**Task statement:**
Using the material below, copy every line where "under" appears.

**Provided data:**
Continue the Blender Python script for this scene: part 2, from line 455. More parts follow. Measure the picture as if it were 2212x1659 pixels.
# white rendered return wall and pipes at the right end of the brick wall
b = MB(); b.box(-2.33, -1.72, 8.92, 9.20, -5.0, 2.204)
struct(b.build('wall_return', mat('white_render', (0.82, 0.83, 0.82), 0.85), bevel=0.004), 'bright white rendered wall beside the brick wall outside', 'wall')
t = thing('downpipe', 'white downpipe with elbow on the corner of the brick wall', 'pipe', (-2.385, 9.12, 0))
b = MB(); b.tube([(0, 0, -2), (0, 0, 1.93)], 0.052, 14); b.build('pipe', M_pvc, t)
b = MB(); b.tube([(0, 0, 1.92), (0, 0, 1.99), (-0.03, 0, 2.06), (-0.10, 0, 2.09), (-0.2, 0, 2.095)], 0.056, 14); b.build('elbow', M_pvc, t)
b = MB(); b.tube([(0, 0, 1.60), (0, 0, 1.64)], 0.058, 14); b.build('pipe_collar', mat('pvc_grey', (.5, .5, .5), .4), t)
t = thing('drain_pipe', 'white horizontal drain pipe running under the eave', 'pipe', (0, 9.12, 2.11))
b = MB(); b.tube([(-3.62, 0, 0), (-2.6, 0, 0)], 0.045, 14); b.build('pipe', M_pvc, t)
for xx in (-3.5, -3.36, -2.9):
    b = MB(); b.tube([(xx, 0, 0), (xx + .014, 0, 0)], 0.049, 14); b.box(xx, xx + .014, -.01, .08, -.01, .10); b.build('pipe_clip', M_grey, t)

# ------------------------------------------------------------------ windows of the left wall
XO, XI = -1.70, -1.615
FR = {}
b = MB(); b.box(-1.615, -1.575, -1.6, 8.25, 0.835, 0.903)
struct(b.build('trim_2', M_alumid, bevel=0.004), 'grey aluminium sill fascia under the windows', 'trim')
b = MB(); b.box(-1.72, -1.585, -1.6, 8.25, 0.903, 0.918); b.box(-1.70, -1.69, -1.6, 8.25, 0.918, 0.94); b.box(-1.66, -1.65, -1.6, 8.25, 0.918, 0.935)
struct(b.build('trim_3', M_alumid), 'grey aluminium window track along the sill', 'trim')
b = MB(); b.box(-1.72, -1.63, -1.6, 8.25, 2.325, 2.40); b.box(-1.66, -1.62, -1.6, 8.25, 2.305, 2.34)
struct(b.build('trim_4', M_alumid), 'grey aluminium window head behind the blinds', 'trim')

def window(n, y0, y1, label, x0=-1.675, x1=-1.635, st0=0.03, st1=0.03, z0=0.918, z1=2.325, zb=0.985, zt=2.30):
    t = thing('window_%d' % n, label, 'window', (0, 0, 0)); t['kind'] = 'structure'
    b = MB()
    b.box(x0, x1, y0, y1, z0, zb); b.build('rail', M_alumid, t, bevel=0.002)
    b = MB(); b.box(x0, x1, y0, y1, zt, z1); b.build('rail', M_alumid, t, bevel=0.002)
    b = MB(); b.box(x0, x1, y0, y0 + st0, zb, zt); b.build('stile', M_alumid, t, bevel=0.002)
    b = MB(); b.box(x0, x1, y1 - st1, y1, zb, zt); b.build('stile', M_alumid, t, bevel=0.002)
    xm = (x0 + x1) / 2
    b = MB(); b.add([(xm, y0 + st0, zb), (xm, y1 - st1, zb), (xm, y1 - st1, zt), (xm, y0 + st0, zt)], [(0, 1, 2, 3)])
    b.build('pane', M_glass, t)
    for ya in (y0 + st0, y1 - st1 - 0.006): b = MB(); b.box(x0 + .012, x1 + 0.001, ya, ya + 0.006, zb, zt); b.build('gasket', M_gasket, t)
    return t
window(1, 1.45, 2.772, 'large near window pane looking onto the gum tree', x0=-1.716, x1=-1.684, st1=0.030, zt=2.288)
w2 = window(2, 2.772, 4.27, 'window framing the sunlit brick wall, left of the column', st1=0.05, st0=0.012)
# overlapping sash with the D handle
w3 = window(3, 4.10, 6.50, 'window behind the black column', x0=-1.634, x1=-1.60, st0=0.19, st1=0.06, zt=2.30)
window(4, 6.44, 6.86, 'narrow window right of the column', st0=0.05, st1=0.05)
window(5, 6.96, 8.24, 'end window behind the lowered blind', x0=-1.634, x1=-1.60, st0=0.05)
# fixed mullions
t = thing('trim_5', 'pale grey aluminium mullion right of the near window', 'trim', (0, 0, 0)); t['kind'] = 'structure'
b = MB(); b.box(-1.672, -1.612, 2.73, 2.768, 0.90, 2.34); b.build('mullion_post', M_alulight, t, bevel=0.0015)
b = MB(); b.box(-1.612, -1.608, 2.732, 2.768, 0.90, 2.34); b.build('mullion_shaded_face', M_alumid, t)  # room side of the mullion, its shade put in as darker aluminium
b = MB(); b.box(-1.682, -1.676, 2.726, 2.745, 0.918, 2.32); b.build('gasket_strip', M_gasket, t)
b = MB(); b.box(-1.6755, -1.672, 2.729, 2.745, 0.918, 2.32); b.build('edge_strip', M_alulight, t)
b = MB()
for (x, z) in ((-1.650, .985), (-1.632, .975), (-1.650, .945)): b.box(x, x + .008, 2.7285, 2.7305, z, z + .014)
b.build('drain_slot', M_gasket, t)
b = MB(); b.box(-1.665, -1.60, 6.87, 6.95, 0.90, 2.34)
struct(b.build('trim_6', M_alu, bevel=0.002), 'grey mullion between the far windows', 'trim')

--

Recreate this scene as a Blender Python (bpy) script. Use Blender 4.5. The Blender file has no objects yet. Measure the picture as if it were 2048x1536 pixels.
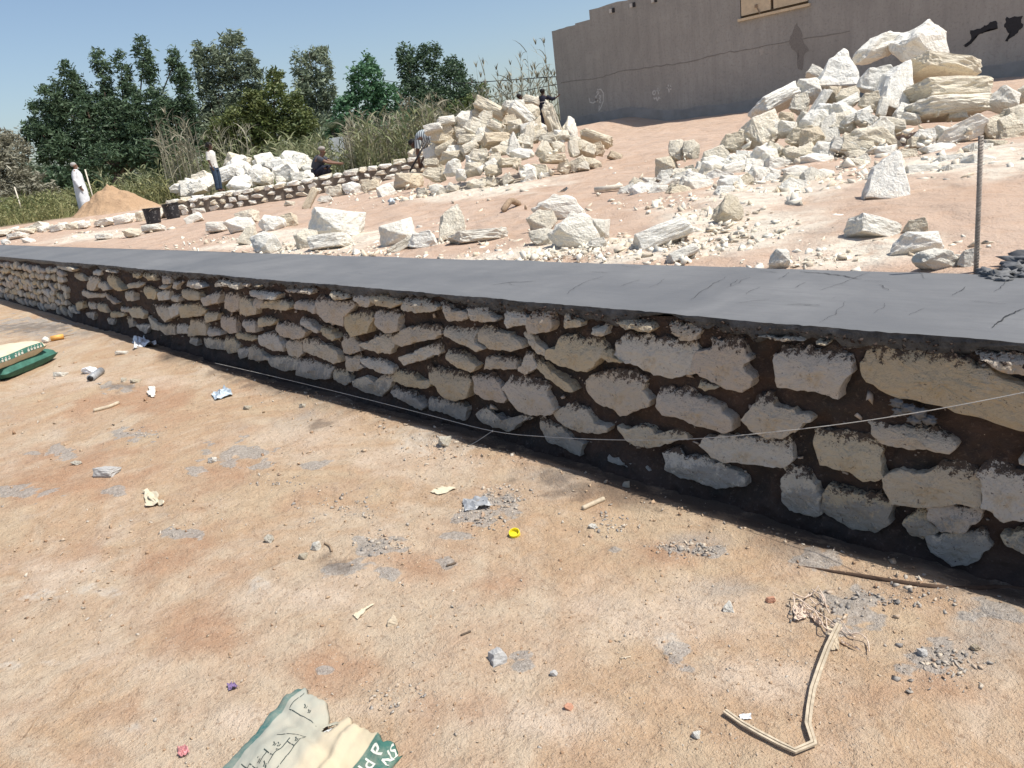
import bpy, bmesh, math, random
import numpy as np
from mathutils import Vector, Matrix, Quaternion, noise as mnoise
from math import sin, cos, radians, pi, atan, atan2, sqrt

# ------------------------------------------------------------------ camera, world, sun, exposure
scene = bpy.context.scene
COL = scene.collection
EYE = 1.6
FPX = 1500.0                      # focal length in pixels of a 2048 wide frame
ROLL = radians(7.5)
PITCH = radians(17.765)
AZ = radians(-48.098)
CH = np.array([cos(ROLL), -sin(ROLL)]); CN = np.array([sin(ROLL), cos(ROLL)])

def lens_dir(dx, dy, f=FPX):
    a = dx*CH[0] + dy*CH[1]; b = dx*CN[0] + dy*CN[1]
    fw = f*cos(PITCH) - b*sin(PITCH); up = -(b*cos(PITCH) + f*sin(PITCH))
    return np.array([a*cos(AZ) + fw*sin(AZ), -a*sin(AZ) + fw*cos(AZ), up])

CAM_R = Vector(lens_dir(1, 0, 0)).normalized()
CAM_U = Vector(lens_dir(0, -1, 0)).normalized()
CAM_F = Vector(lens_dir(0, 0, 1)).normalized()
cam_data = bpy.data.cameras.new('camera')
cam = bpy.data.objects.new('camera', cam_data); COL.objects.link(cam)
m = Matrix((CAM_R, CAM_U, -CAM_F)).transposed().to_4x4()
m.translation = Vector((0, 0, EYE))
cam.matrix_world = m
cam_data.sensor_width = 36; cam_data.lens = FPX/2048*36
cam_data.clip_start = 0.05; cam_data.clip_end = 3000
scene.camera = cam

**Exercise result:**
t = thing('drain_pipe', 'white horizontal drain pipe running under the eave', 'pipe', (0, 9.12, 2.11))
struct(b.build('trim_2', M_alumid, bevel=0.004), 'grey aluminium sill fascia under the windows', 'trim')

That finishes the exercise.